INPUT MATERIAL:
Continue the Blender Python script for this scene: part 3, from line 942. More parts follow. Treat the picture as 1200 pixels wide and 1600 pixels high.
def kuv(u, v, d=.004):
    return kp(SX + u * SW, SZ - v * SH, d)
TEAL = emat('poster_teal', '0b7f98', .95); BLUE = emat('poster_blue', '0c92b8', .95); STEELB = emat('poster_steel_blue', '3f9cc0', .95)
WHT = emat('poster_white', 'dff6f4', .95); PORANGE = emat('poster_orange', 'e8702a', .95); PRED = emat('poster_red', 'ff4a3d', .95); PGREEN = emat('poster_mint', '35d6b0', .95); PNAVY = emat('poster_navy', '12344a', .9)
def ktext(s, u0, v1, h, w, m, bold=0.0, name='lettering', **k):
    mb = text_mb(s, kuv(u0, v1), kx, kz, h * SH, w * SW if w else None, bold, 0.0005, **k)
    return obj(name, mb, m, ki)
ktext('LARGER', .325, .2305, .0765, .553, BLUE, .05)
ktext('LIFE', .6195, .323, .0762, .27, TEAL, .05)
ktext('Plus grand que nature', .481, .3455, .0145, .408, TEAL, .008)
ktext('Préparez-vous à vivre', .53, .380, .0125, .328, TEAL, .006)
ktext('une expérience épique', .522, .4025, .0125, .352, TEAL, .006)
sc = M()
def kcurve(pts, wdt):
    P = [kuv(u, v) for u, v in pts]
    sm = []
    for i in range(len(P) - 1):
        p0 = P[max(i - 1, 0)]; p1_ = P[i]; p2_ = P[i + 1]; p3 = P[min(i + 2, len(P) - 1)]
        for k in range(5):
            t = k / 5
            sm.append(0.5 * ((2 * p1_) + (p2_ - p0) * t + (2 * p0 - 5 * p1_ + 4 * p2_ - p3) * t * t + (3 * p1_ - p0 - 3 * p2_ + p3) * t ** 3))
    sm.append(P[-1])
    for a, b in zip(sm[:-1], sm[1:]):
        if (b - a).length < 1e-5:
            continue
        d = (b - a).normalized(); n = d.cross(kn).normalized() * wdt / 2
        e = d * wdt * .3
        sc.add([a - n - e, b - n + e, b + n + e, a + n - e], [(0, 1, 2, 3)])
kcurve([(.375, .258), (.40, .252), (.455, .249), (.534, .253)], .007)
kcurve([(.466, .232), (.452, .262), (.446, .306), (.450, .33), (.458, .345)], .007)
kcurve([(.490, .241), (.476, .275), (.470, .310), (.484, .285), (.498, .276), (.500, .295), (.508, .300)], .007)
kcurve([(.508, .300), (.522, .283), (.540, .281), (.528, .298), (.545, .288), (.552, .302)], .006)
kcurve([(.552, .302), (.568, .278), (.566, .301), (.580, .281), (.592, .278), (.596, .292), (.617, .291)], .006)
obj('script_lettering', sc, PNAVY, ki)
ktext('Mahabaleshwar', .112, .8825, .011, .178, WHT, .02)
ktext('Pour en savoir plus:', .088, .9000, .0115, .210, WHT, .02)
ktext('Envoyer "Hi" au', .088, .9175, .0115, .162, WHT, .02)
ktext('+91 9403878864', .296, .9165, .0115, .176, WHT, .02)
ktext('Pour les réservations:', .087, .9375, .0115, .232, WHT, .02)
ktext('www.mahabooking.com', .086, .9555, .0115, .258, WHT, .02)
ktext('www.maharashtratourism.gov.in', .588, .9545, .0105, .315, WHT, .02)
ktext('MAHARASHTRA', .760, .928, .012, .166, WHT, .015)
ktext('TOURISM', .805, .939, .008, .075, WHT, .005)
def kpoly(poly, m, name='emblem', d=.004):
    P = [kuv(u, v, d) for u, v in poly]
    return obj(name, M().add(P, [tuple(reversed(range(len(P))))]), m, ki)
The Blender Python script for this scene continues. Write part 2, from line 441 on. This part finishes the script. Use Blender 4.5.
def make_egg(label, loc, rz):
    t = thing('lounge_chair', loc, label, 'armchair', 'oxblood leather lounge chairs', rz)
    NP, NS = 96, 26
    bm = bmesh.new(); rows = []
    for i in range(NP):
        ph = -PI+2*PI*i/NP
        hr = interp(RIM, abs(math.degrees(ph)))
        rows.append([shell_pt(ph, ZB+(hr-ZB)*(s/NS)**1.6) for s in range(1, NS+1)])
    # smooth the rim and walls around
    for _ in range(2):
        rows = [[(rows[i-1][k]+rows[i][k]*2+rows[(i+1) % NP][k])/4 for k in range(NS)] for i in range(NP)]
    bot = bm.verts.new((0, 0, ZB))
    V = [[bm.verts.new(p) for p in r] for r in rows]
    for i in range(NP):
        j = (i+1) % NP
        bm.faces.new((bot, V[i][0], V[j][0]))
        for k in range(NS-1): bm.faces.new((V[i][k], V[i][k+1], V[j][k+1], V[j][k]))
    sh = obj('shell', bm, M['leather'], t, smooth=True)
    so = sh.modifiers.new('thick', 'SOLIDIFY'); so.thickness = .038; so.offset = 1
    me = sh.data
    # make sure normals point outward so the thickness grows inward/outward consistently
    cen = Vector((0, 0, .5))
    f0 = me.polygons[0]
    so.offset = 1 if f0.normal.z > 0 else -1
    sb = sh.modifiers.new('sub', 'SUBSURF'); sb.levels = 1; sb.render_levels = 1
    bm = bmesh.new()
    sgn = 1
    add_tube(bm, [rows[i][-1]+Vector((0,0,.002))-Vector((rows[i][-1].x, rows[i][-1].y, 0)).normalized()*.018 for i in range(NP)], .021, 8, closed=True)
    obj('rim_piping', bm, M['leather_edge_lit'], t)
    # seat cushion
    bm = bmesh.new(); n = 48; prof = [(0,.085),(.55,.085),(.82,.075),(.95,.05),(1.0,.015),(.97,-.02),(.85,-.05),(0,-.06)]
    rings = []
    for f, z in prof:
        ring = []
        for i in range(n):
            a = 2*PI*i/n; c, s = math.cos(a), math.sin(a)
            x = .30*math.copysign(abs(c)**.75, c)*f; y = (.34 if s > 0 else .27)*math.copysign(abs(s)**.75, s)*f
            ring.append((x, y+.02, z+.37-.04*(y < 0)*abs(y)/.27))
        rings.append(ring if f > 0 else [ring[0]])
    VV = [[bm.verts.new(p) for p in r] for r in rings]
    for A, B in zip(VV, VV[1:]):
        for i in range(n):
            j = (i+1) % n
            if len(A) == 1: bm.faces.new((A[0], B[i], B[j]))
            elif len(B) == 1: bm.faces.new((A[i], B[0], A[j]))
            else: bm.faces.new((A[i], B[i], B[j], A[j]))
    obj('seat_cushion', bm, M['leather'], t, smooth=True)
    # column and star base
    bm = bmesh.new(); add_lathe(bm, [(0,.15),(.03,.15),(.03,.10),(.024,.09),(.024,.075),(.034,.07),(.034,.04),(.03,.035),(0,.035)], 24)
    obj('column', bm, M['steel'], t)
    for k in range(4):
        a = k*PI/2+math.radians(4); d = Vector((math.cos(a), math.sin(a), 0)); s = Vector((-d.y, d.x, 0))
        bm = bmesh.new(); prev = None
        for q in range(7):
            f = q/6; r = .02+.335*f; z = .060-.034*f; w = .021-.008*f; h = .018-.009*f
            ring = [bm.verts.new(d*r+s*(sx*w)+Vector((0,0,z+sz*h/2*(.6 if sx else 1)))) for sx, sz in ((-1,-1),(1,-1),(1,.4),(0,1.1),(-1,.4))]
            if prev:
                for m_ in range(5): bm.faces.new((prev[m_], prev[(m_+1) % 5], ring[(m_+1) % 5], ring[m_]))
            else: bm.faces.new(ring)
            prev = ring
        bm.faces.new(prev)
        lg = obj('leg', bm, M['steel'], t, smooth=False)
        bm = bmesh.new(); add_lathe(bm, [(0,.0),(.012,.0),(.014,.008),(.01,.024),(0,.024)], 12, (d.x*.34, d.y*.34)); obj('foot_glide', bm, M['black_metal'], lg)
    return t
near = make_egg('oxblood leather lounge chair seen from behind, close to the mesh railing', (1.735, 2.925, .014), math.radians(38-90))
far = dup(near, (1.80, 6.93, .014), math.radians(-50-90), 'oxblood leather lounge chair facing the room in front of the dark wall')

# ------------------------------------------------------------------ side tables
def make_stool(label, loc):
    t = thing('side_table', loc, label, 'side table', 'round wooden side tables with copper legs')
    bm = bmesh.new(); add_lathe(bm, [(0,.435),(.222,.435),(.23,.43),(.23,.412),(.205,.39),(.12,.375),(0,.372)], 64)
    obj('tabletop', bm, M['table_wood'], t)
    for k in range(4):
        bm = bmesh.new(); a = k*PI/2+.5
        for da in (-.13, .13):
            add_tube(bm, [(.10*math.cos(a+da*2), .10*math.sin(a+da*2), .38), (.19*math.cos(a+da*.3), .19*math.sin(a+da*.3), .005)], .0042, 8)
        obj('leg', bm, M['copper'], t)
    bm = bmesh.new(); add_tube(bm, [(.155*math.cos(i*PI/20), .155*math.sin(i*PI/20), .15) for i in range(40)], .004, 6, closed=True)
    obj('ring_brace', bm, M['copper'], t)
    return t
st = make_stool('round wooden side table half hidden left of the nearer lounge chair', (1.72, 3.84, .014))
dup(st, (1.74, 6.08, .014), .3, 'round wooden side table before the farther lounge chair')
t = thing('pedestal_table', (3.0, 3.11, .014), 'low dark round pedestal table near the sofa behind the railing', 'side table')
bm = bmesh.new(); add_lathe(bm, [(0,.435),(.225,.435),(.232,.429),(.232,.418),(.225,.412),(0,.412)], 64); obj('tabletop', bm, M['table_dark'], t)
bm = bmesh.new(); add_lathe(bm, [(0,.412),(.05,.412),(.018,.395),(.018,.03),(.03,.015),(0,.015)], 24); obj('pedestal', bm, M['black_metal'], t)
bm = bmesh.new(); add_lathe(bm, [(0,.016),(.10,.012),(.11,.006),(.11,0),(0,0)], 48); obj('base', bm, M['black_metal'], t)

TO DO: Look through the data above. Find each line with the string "Python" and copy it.

WRITTEN ANSWER:
Continue the Blender Python script for this scene: part 3, from line 942. More parts follow. Treat the picture as 1200 pixels wide and 1600 pixels high.
The Blender Python script for this scene continues. Write part 2, from line 441 on. This part finishes the script. Use Blender 4.5.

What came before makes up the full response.